*Material*.

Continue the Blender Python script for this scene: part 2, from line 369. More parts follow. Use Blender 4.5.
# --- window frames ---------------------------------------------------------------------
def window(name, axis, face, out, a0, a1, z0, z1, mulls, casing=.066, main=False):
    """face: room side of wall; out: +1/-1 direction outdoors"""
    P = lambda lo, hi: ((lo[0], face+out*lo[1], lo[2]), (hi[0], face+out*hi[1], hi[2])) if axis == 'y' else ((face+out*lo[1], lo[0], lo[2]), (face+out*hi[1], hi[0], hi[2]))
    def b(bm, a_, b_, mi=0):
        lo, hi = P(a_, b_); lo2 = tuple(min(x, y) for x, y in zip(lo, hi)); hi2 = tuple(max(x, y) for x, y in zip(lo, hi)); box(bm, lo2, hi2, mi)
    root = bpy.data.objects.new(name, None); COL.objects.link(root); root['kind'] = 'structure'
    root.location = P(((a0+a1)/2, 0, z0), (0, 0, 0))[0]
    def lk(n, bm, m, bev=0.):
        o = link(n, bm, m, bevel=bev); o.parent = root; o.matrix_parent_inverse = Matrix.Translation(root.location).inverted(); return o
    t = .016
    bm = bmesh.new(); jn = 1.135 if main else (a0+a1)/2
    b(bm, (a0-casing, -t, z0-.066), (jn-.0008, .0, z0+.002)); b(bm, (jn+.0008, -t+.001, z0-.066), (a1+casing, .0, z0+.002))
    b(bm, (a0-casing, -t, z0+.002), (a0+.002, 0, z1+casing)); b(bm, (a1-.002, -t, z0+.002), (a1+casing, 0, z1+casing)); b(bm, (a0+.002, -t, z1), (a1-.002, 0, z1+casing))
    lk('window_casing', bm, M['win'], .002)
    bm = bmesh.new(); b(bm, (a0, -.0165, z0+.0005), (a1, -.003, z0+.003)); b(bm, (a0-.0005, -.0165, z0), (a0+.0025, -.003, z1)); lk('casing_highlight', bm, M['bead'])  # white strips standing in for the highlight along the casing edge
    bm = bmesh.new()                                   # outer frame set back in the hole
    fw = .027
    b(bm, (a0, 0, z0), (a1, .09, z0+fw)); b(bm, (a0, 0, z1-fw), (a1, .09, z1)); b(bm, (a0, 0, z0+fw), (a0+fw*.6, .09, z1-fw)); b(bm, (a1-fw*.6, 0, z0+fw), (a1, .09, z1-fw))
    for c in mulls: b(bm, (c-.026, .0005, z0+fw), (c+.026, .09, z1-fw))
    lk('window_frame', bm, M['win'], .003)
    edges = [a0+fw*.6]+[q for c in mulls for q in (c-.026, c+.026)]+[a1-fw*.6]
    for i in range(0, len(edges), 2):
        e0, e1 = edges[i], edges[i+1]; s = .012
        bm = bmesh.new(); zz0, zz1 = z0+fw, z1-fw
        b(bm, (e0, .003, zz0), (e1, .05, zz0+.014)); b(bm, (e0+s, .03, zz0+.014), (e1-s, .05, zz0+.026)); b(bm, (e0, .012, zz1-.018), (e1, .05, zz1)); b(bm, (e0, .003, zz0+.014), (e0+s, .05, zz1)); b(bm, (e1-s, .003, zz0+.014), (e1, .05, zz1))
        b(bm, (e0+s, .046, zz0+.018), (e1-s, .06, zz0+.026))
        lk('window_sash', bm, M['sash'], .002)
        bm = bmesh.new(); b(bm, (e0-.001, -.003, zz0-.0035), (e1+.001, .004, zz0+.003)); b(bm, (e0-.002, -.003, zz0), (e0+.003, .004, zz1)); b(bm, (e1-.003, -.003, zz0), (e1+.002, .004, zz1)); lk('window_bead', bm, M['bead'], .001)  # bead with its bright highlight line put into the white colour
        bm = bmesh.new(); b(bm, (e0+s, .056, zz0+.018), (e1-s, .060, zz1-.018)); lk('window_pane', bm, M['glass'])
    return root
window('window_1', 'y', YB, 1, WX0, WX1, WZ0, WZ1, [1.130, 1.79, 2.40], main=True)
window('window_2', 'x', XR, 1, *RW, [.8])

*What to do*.
Reproduce the material above exactly; please quote every line of it.

*Task answer*.
Continue the Blender Python script for this scene: part 2, from line 369. More parts follow. Use Blender 4.5.
# --- window frames ---------------------------------------------------------------------
def window(name, axis, face, out, a0, a1, z0, z1, mulls, casing=.066, main=False):
    """face: room side of wall; out: +1/-1 direction outdoors"""
    P = lambda lo, hi: ((lo[0], face+out*lo[1], lo[2]), (hi[0], face+out*hi[1], hi[2])) if axis == 'y' else ((face+out*lo[1], lo[0], lo[2]), (face+out*hi[1], hi[0], hi[2]))
    def b(bm, a_, b_, mi=0):
        lo, hi = P(a_, b_); lo2 = tuple(min(x, y) for x, y in zip(lo, hi)); hi2 = tuple(max(x, y) for x, y in zip(lo, hi)); box(bm, lo2, hi2, mi)
    root = bpy.data.objects.new(name, None); COL.objects.link(root); root['kind'] = 'structure'
    root.location = P(((a0+a1)/2, 0, z0), (0, 0, 0))[0]
    def lk(n, bm, m, bev=0.):
        o = link(n, bm, m, bevel=bev); o.parent = root; o.matrix_parent_inverse = Matrix.Translation(root.location).inverted(); return o
    t = .016
    bm = bmesh.new(); jn = 1.135 if main else (a0+a1)/2
    b(bm, (a0-casing, -t, z0-.066), (jn-.0008, .0, z0+.002)); b(bm, (jn+.0008, -t+.001, z0-.066), (a1+casing, .0, z0+.002))
    b(bm, (a0-casing, -t, z0+.002), (a0+.002, 0, z1+casing)); b(bm, (a1-.002, -t, z0+.002), (a1+casing, 0, z1+casing)); b(bm, (a0+.002, -t, z1), (a1-.002, 0, z1+casing))
    lk('window_casing', bm, M['win'], .002)
    bm = bmesh.new(); b(bm, (a0, -.0165, z0+.0005), (a1, -.003, z0+.003)); b(bm, (a0-.0005, -.0165, z0), (a0+.0025, -.003, z1)); lk('casing_highlight', bm, M['bead'])  # white strips standing in for the highlight along the casing edge
    bm = bmesh.new()                                   # outer frame set back in the hole
    fw = .027
    b(bm, (a0, 0, z0), (a1, .09, z0+fw)); b(bm, (a0, 0, z1-fw), (a1, .09, z1)); b(bm, (a0, 0, z0+fw), (a0+fw*.6, .09, z1-fw)); b(bm, (a1-fw*.6, 0, z0+fw), (a1, .09, z1-fw))
    for c in mulls: b(bm, (c-.026, .0005, z0+fw), (c+.026, .09, z1-fw))
    lk('window_frame', bm, M['win'], .003)
    edges = [a0+fw*.6]+[q for c in mulls for q in (c-.026, c+.026)]+[a1-fw*.6]
    for i in range(0, len(edges), 2):
        e0, e1 = edges[i], edges[i+1]; s = .012
        bm = bmesh.new(); zz0, zz1 = z0+fw, z1-fw
        b(bm, (e0, .003, zz0), (e1, .05, zz0+.014)); b(bm, (e0+s, .03, zz0+.014), (e1-s, .05, zz0+.026)); b(bm, (e0, .012, zz1-.018), (e1, .05, zz1)); b(bm, (e0, .003, zz0+.014), (e0+s, .05, zz1)); b(bm, (e1-s, .003, zz0+.014), (e1, .05, zz1))
        b(bm, (e0+s, .046, zz0+.018), (e1-s, .06, zz0+.026))
        lk('window_sash', bm, M['sash'], .002)
        bm = bmesh.new(); b(bm, (e0-.001, -.003, zz0-.0035), (e1+.001, .004, zz0+.003)); b(bm, (e0-.002, -.003, zz0), (e0+.003, .004, zz1)); b(bm, (e1-.003, -.003, zz0), (e1+.002, .004, zz1)); lk('window_bead', bm, M['bead'], .001)  # bead with its bright highlight line put into the white colour
        bm = bmesh.new(); b(bm, (e0+s, .056, zz0+.018), (e1-s, .060, zz1-.018)); lk('window_pane', bm, M['glass'])
    return root
window('window_1', 'y', YB, 1, WX0, WX1, WZ0, WZ1, [1.130, 1.79, 2.40], main=True)
window('window_2', 'x', XR, 1, *RW, [.8])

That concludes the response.